Heute war tagsüber kein TA da, erst abends. Ich musste heute kochen, wir haben ein Catering am Samstag. Aber ich habe alle halbe Stunde nach Dir gesehen, Du hast ruhig dagelegen, ruhig geatmet, keine Atemgeräusche, kein Wasser in der Lunge oder im Bauch. Dein Herzchen hat gleichmässig geschlagen. Ich hab Dich gestreichelt, Du hast geschnurrt und hast dann wieder geschlafen. Irgendwann bist Du in die Katzenhöhle umgezogen, Du wolltest Deine Ruhe. Nachmittags habe ich mich kurz hingelegt. Als ich wieder nach Dir gesehen habe, lagst Du im Klo, auf der Krankenunterlage und warst tot. Ich bin sicher, Du hast nicht gelitten. Du wolltest noch aufs Klo, das ging nicht mehr. Sterbende Katzen ziehen sich oft aufs Klo zurück, ich weiß nicht, warum. Auch wenn ich es schade finde, dass ich nicht bei Dir sein konnte, ich denke, Du hast das so gewollt. Wolltest eben ganz ladylike aus dieser Welt verschwinden.

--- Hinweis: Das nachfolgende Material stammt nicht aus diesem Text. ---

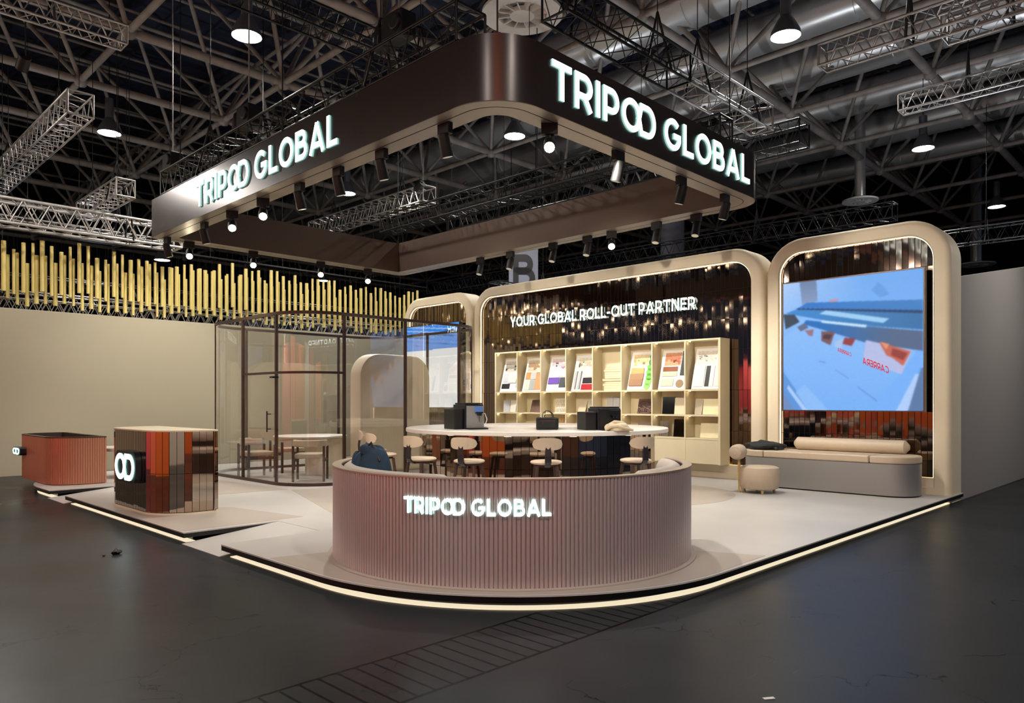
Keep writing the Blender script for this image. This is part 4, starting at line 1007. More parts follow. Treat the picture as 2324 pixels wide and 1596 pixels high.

Ich habe Dich dann noch lange im Arm gehalten, um ganz sicher zu sein, dass Deine kleine Katzenseele ihren Weg findet.
Du warst ein ganz feines Mädchen, ein richtiger Schatz. Auch wenn klar war, unsere gemeinsame Zeit wird begrenzt sein, weine ich um Dich. Ich werde mich nie an den Tod gewöhnen, obwohl er doch dazu gehört.
Jens hat Dich unter dem Kirschenbaum begraben, er blüht so schön im Moment. Der richtige Platz für Dich. In der Nähe von Felix, aber nicht zu nahe, nicht dass er Dich doch noch mal haut.
Noch nicht heute, aber sicherlich bald werde ich dankbar sein, dass sich mein Wunsch für Dich, hier in Deinem Zuhause in Frieden sterben zu können, erfüllt hat, auch ohne mich. Du hattest ein langes, überwiegend glückliches und gesundes Leben. Kein Grund traurig zu sein, dass es nun zu Ende ist. Und doch bin ich es.